Directions for this task: Only lines holding the string "Blender" are wanted; copy each one from the material.

Provided data:
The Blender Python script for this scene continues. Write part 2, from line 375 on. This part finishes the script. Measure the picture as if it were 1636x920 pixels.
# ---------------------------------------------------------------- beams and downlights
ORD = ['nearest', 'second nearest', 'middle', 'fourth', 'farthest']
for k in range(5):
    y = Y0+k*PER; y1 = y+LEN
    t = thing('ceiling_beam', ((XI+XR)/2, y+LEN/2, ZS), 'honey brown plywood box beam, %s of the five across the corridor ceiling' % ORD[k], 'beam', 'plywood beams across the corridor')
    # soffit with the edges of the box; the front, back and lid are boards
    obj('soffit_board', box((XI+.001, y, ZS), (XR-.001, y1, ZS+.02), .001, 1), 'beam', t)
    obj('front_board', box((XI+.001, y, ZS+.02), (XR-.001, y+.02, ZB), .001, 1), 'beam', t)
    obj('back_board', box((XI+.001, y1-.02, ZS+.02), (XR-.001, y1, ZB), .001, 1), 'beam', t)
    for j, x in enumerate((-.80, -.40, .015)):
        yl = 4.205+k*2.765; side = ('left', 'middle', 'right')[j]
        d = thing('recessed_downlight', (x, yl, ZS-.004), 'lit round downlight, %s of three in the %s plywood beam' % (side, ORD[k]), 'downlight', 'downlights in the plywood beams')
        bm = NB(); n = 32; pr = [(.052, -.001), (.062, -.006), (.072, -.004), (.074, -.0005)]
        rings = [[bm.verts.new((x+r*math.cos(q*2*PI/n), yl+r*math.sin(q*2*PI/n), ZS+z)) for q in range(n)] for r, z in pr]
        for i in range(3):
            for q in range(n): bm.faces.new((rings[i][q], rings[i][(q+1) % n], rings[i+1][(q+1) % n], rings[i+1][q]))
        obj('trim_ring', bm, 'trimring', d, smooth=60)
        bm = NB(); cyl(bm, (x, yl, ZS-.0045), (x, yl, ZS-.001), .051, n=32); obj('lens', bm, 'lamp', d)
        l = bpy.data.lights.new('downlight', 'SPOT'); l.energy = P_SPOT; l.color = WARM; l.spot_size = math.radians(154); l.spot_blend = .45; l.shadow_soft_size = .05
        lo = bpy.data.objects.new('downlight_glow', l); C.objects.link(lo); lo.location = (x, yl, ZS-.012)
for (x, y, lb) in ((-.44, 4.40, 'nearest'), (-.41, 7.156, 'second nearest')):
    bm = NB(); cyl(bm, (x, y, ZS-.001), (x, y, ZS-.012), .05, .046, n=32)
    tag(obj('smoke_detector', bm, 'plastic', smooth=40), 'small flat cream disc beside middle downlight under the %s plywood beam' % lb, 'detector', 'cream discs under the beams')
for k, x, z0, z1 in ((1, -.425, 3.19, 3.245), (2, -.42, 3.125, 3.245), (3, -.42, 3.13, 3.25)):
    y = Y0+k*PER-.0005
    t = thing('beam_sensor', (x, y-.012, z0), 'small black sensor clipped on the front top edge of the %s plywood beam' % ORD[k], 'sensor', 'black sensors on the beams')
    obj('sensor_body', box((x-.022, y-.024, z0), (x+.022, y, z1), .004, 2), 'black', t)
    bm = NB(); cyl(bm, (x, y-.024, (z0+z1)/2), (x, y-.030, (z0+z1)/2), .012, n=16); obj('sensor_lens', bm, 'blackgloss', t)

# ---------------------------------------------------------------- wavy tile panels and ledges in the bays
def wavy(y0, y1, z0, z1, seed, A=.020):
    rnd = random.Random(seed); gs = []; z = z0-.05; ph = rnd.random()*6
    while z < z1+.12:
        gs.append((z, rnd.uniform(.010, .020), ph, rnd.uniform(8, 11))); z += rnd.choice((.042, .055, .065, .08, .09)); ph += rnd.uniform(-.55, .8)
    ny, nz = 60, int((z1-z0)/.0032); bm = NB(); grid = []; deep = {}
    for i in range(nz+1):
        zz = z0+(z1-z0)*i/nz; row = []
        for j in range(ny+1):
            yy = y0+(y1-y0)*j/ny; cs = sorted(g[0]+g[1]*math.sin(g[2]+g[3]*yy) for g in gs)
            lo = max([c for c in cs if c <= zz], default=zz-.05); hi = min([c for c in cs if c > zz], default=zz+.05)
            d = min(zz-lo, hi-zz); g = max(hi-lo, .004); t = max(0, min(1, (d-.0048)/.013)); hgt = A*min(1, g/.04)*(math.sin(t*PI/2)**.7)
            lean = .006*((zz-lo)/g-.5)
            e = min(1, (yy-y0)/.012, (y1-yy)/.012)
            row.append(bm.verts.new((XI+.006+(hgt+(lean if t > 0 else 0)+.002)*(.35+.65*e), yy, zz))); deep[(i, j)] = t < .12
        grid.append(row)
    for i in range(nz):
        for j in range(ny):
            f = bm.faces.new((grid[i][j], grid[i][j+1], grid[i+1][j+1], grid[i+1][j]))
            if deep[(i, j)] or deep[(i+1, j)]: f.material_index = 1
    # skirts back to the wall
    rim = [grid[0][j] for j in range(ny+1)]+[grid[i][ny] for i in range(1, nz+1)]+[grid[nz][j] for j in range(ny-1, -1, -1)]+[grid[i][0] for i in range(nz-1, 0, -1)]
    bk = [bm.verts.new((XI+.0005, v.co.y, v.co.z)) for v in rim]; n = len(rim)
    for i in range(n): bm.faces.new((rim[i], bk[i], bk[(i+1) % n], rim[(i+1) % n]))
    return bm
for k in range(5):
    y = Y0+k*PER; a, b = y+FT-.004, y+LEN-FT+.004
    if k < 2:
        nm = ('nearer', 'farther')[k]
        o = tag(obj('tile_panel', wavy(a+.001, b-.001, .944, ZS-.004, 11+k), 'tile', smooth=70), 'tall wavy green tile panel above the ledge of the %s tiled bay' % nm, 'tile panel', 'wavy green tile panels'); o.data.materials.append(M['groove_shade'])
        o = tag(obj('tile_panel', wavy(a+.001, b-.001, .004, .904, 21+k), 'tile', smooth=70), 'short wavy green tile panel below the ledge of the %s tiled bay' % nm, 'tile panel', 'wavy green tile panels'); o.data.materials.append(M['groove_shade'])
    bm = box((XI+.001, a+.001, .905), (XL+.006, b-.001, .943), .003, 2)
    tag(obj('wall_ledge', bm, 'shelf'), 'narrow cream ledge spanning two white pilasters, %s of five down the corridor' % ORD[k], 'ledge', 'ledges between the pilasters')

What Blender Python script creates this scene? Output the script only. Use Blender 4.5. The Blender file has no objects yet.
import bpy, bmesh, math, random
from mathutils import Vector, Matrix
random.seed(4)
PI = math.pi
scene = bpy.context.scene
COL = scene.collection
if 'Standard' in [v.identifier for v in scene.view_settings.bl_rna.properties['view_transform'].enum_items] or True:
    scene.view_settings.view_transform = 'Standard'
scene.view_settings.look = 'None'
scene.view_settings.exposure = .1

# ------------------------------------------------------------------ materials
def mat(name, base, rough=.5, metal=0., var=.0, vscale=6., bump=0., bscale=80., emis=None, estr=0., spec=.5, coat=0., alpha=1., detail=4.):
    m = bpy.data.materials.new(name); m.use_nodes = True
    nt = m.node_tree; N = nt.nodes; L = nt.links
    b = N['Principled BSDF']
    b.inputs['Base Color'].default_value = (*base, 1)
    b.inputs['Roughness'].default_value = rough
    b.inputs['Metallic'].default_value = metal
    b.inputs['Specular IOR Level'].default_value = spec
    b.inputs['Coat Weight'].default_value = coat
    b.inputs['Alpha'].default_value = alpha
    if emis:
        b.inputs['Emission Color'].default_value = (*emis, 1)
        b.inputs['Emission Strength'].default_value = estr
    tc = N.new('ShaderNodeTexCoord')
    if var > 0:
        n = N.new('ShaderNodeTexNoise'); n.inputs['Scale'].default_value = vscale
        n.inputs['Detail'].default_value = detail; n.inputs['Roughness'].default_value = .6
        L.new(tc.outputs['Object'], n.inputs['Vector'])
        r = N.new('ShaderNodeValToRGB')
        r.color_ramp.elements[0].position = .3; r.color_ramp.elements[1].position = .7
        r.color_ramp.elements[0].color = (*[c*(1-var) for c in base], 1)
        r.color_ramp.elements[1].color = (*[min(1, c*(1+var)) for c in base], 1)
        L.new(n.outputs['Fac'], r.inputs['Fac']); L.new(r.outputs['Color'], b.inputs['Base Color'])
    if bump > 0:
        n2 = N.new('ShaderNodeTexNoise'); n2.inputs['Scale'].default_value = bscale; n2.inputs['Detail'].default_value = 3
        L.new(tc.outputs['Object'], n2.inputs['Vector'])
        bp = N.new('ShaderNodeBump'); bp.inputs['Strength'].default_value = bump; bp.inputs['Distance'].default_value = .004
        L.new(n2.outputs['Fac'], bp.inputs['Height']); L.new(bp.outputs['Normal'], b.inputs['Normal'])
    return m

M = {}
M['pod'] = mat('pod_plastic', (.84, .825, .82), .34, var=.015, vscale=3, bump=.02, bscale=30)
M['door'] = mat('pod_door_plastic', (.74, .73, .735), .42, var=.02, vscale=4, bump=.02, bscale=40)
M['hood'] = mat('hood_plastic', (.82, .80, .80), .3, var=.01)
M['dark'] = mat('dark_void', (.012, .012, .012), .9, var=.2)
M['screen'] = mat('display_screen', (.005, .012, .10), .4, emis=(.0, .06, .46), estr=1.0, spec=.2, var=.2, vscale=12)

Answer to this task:
The Blender Python script for this scene continues. Write part 2, from line 375 on. This part finishes the script. Measure the picture as if it were 1636x920 pixels.
What Blender Python script creates this scene? Output the script only. Use Blender 4.5. The Blender file has no objects yet.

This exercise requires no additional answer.